Dead Man's Cell Phone: from poignant to bizarre

Dead Man's Cell Phone: from poignant to bizarre

What starts off promising - a dead man's cell phone rings interminably in a small cafe, and a strange woman sitting near him can't keep herself from answering it - steadily veers away from enjoyable and into annoying. 

Why? The potential is here. Playwright Sarah Ruhl is more than well-respected in the world of theatre. Many of the actors in this production are obviously skilled - Stephen Aberle and Eileen Barrett, as the main characters, both stand out.
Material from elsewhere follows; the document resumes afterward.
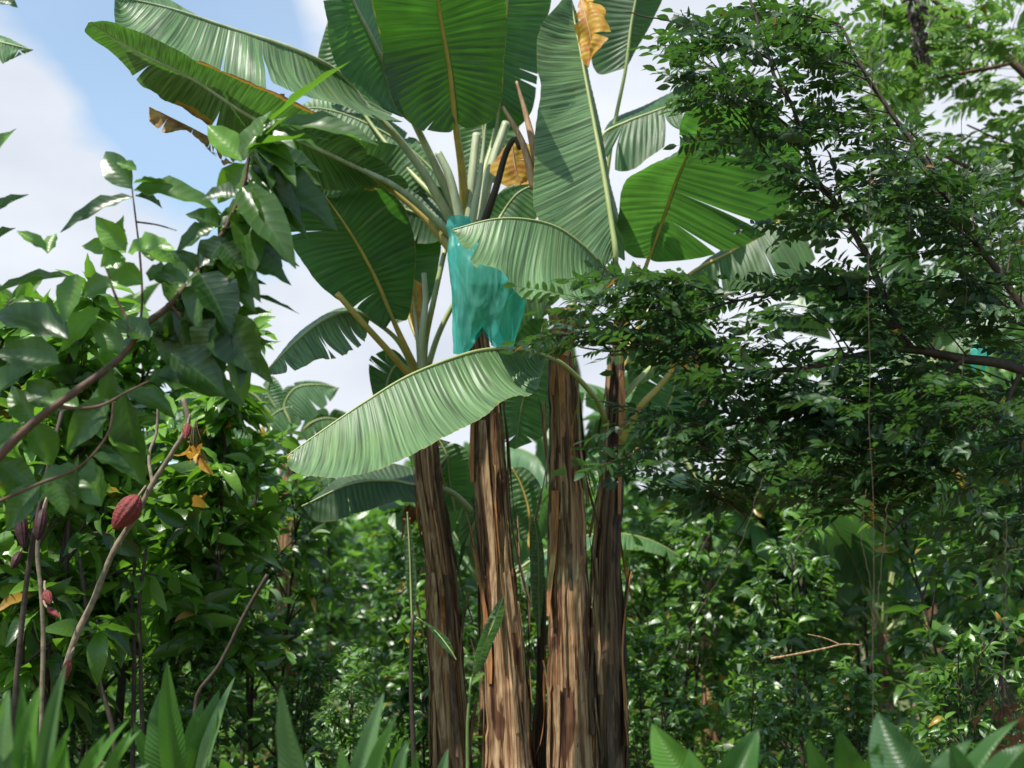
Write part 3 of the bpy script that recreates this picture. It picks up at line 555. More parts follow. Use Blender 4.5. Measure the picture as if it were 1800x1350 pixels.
banana_leaf(pC, [(1020, -5, 7.6), (1032, 40, 7.5), (1040, 80, 7.5), (1034, 118, 7.5)], A=[(1012, 30, 7.5), (1016, 70, 7.5), (1024, 105, 7.5)], B=[(1055, 10, 7.5), (1072, 45, 7.45), (1060, 75, 7.4)],
    mat='dryyellow', rib='stub', seed=23, tearsA=2, tearsB=2, r0=.008, name='dead_leaf', label='yellow dying leaf end', ragged=.16, wave=.07, corr=.001, gap=.03)
banana_leaf(pC, [(1060, 238, 8.3), (1100, 215, 8.3), (1150, 196, 8.3), (1200, 176, 8.3), (1240, 150, 8.3)], A=[(1062, 262, 8.2), (1082, 300, 8.2), (1112, 300, 8.2), (1140, 280, 8.2), (1180, 250, 8.2), (1215, 200, 8.2)],
    B=[(1080, 212, 8.6), (1130, 190, 8.6), (1180, 165, 8.6), (1225, 145, 8.5)], pet=[(1000, 560, 8.1), (1040, 400, 8.3), (1055, 290, 8.3)], mat='banana', rib='rib', seed=24, tearsA=4, tearsB=0, gap=.045, r0=.016)
petiole(pC, [(970, 620, 7.85), (978, 570, 7.8), (962, 540, 7.75)], .035, .02, 'stub', name='leaf_stub', label='dry pinkish brown torn leaf stub')
petiole(pC, [(990, 625, 7.82), (1005, 580, 7.8), (1010, 552, 7.8)], .035, .018, 'stub', name='leaf_stub', label='dry pinkish brown torn leaf stub')
banana_leaf(pC, [(960, 560, 8.4), (935, 640, 8.5), (915, 720, 8.5), (905, 790, 8.5)], A=[(930, 560, 8.4), (895, 620, 8.4), (880, 700, 8.4), (885, 770, 8.4)], B=[(985, 600, 8.6), (985, 680, 8.6), (960, 760, 8.6)],
    mat='banana', rib='rib', seed=25, tearsA=2, tearsB=2)
# --- plant D
pD = plant('slim dark stemmed banana plant at the right edge of the clump', 1075, 8.1)
profD = [(1090, 560, 22), (1084, 660, 28), (1078, 760, 34), (1072, 860, 38), (1064, 950, 42), (1062, 1020, 48), (1062, 1100, 60), (1064, 1350, 70)]
o, PD, RD = pseudostem(pD, profD, 8.1, 31, 'stem_dark'); sheaths(pD, PD, RD, 25, 14, ('sheath_dark', 'sheath', 'sheath_orange'))
banana_leaf(pD, [(958, 625, 7.2), (915, 614, 7.0), (870, 613, 6.85), (820, 622, 6.7), (720, 660, 6.5), (640, 708, 6.35), (560, 762, 6.25), (504, 802, 6.2)],
    A=[(955, 650, 7.0), (935, 692, 6.6), (890, 702, 6.45), (835, 745, 6.2), (770, 778, 6.0), (700, 812, 5.85), (620, 832, 5.8), (550, 832, 5.95), (515, 826, 6.1)],
    B=[(940, 618, 7.5), (870, 615, 7.35), (800, 634, 7.2), (700, 675, 6.9), (600, 740, 6.6), (540, 785, 6.4)],
    pet=[(1066, 745, 8.1), (1050, 705, 7.9), (995, 645, 7.45)], mat='banana_pale', rib='rib', seed=30, tearsA=3, tearsB=0, r0=.016, bulge=.10, wave=.022, gap=.004, corr=.009,
    dry=lambda t, s: np.clip((t - .965) * 20, 0, .66))
banana_leaf(pD, [(1140, 455, 7.9), (1165, 385, 7.75), (1195, 300, 7.55), (1235, 220, 7.35), (1272, 175, 7.2)],
    A=[(1118, 455, 7.85), (1090, 425, 7.75), (1085, 360, 7.55), (1098, 312, 7.4), (1140, 290, 7.3), (1190, 275, 7.2), (1196, 215, 7.15), (1240, 165, 7.1)],
    B=[(1165, 460, 8.0), (1240, 450, 7.9), (1320, 420, 7.8), (1390, 360, 7.6), (1410, 270, 7.4), (1350, 190, 7.2)],
    pet=[(1085, 660, 8.1), (1105, 560, 8.0)], mat='banana', rib='rib_yellow', seed=31, tearsA=1, tearsB=2, r0=.017, flip=True, bulge=.05, wave=.05)
banana_leaf(pD, [(1215, 480, 8.5), (1290, 440, 8.6), (1350, 400, 8.6), (1420, 370, 8.6), (1490, 350, 8.6)], A=[(1215, 500, 8.5), (1260, 510, 8.5), (1340, 505, 8.5), (1420, 470, 8.5)],
    B=[(1260, 440, 8.7), (1330, 390, 8.7), (1400, 350, 8.7)], pet=[(1090, 660, 8.2), (1130, 560, 8.4)], mat='banana', rib='rib_yellow', seed=32, tearsA=4, tearsB=0, gap=.02, flip=True)
petiole(pD, [(1092, 775, 8.0), (1125, 715, 7.9), (1158, 680, 7.9), (1190, 640, 7.9)], .022, .016, 'rib_yellow', label='orange yellow leaf stalk')
petiole(pD, [(1090, 705, 8.2), (1120, 670, 8.2), (1150, 640, 8.3), (1180, 600, 8.3)], .020, .014, 'rib', label='green leaf stalk')
banana_leaf(pD, [(1178, 640, 7.9), (1210, 625, 7.9), (1240, 622, 7.9), (1268, 640, 7.9)], A=[(1180, 650, 7.9), (1210, 650, 7.9), (1250, 655, 7.9)], B=[(1190, 622, 7.95), (1220, 605, 7.95), (1255, 612, 7.95)],
    mat='dryyellow', rib='stub', seed=33, tearsA=2, tearsB=2, r0=.012, name='dead_leaf', label='curled orange brown dead leaf', ragged=.14, wave=.06, corr=.001)
for k, (m_, a_, b_, mt) in enumerate([
    ([(1100, 640, 8.8), (1150, 600, 8.8), (1200, 560, 8.8), (1240, 500, 8.8)], [(1110, 680, 8.8), (1180, 640, 8.8), (1230, 590, 8.8)], [(1100, 600, 8.8), (1150, 550, 8.8), (1200, 500, 8.8)], 'banana'),
    ([(1110, 800, 8.9), (1150, 760, 8.9), (1180, 700, 8.9), (1190, 640, 8.9)], [(1090, 780, 8.9), (1100, 720, 8.9), (1140, 650, 8.9)], [(1140, 820, 8.9), (1190, 790, 8.9), (1220, 700, 8.9)], 'banana')]):
    banana_leaf(pD, m_, a_, b_, mat=mt, rib='rib_yellow', seed=34 + k, tearsA=2, tearsB=1, flip=True)
# --- plant A
pA = plant('leaning banana plant at the left of the clump, orange leaf stub at its top', 800, 8.2)
profA = [(742, 640, 26), (745, 700, 32), (748, 770, 38), (754, 850, 42), (768, 950, 44), (776, 1020, 50), (784, 1150, 56), (795, 1350, 64)]
o, PA, RA = pseudostem(pA, profA, 8.2, 41); sheaths(pA, PA, RA, 35, 18)
banana_leaf(pA, [(690, 560, 7.9), (665, 500, 7.75), (640, 450, 7.6), (610, 400, 7.45), (572, 345, 7.3)],
    A=[(680, 575, 7.85), (640, 545, 7.75), (580, 510, 7.55), (530, 450, 7.4), (505, 390, 7.25), (535, 350, 7.2)],
    B=[(712, 560, 7.95), (728, 480, 7.8), (722, 410, 7.65), (700, 350, 7.45), (640, 325, 7.3)],
    pet=[(736, 660, 8.2), (715, 615, 8.05)], mat='banana_dark', rib='rib_yellow', seed=40, tearsA=2, tearsB=0, r0=.020, flip=True, wave=.04,
    dry=lambda t, s: .38 * (s > .8) * (t > .75))
banana_leaf(pA, [(720, 560, 8.5), (705, 460, 8.6), (690, 380, 8.6), (680, 290, 8.6)], A=[(690, 560, 8.5), (650, 470, 8.5), (640, 380, 8.5), (650, 320, 8.5)],
    B=[(750, 540, 8.6), (775, 440, 8.6), (770, 360, 8.6), (730, 300, 8.6)], pet=[(745, 655, 8.2), (735, 600, 8.4)], mat='banana_dark', rib='rib_yellow', seed=41, tearsA=1, tearsB=1, flip=True)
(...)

Even the set design was clever... I must lay the complaint at the feet of the director, Kevin McNulty, for not daring to cook the play well enough to bring out it's flavour. Overall, the pacing was so rushed that delivery often came out as bland as high school Shakespeare, which seems more a feat of memorization than characterization. It doesn't seem possible that this could be successfully done as an hour-long show, honestly. The material needs more build-up, more silences, to develop any real human flavour in such a surprising work. And, as the story moved from poignant to bizarre, the camp or charm which might have prepared the audience to suspend their disbelief and go along was missing - which just made it all seem weird by the end. High scores for effort, but the potential of the play wasn't realized, leaving easy laughs as the main connection between actors and audience.